The preview control algorithm effectively compensates for command delays, ensuring precise tracking and reliable data analysis. The battery simulator adds authenticity by mimicking SOC variations, while the modular architecture supports testing of diverse vehicle configurations. Validation results show close agreement with road tests, confirming the method’s accuracy and effectiveness.
This approach significantly shortens development cycles, reduces costs, and minimizes prototype failures, making it a valuable tool for the automotive industry. Future work may include extending the simulation to hybrid and fuel cell vehicles, as well as incorporating more detailed models for auxiliary systems.
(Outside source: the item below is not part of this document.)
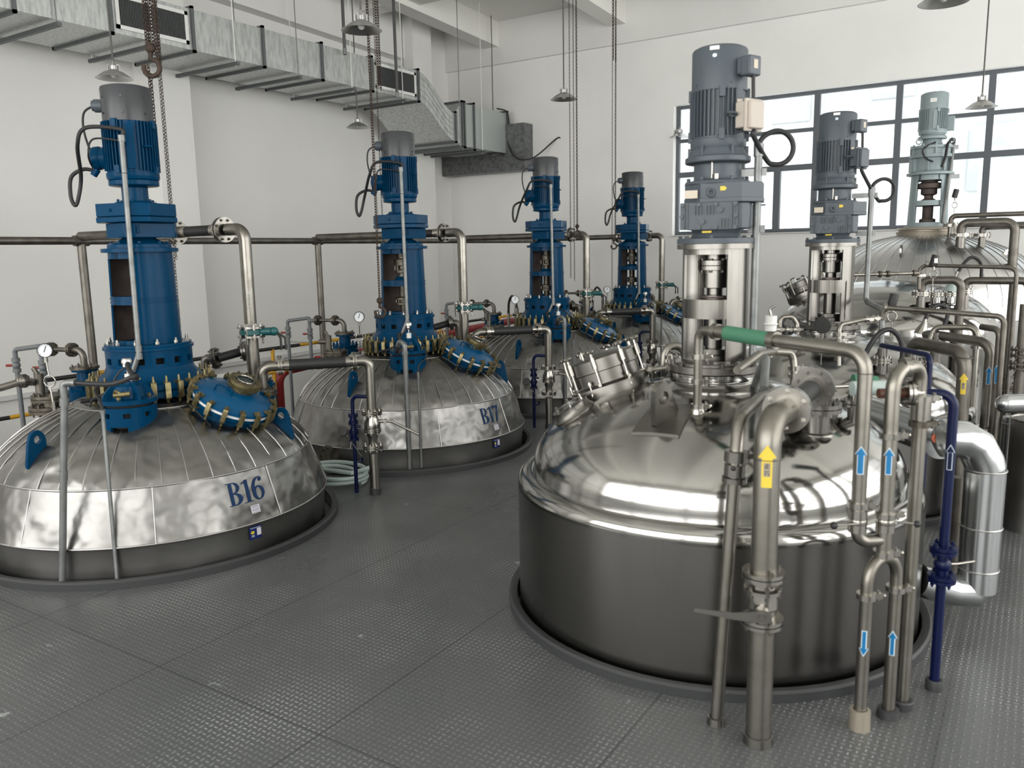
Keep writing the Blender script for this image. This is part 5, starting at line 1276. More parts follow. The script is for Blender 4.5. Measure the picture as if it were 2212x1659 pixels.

Overall, our method enhances the testing and optimization of electric drive systems, contributing to the advancement of new energy vehicles.
In summary, the electric drive system remains a focal point in vehicle development, and our simulation-based testing method offers a robust framework for its evaluation. By bridging the gap between component and vehicle-level testing, it enables engineers to deliver superior products with greater confidence and efficiency.